On the issue of whether Mercato was “Participant” or not for the purposes of the Rules, the Court analyzed the Rules and stated that the Rules define “Participant” as “an …Intermediary … and all such persons who are from time to time participating in an activity sanctioned either directly or indirectly by The Association.” In that regard the reference to an “activity sanctioned” by the Football Association must be read as an activity of a kind which is permitted and controlled by the Association. An activity can be sanctioned by the Rules for this purpose even if the Rules provide that it should not be done in the particular way or by the particular person. A person can be participating in such an activity even if he or she is doing so in breach of the Rules. A person who is bound by the Rules does not take him or herself outside the scope of the Rules by acting in breach of the Rules. The dealings in respect of AB were clearly such an activity. So the Mercato was taking part in a sanctioned activity.

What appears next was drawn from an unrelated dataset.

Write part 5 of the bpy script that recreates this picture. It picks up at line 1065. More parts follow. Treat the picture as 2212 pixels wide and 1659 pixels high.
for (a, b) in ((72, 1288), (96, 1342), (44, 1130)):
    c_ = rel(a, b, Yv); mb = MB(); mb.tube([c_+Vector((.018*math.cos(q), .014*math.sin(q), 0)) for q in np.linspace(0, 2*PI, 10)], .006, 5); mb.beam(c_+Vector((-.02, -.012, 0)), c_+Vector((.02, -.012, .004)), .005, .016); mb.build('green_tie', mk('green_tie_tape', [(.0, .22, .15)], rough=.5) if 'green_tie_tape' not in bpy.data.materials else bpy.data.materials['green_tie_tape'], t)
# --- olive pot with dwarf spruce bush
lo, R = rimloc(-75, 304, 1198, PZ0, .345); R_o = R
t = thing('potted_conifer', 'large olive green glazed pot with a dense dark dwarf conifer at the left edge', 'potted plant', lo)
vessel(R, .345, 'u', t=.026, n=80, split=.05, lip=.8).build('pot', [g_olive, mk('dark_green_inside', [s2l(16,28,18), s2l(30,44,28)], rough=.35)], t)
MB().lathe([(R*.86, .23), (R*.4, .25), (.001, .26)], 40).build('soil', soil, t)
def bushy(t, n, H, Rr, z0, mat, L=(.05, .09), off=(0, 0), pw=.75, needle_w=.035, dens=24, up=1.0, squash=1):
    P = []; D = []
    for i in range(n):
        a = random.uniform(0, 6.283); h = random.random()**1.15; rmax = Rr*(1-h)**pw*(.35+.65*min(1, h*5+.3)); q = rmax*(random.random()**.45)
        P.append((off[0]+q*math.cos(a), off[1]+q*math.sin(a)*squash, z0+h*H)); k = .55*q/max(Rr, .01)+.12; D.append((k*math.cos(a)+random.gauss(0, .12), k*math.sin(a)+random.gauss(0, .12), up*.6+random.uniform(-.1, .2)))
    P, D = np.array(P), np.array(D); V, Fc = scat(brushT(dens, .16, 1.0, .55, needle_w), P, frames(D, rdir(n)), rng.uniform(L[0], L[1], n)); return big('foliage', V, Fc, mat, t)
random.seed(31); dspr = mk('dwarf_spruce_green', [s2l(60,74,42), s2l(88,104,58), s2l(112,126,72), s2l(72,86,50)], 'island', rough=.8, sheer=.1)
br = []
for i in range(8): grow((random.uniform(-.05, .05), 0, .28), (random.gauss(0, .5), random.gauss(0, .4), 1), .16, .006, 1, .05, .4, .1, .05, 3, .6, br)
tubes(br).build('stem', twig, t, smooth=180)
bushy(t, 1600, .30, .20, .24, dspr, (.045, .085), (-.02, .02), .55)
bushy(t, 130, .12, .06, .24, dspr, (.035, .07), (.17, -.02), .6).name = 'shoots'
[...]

Even if it was not doing so in its capacity as an intermediary it was doing so when subject to the Rules and would be within the definition of “Participant” by virtue of being a “person” participating in the activity.


The Court have made following conclusions

  • that Mercato was bound by the Rules of the Football Association and there was the requisite vertical contract to that effect.
  • that Mercato was “Participant” for the purposes of the Rules and the dispute is within the scope of the arbitration agreement constituted by Rule K.
  • that the proceedings are to be stayed and the claim referred to arbitration.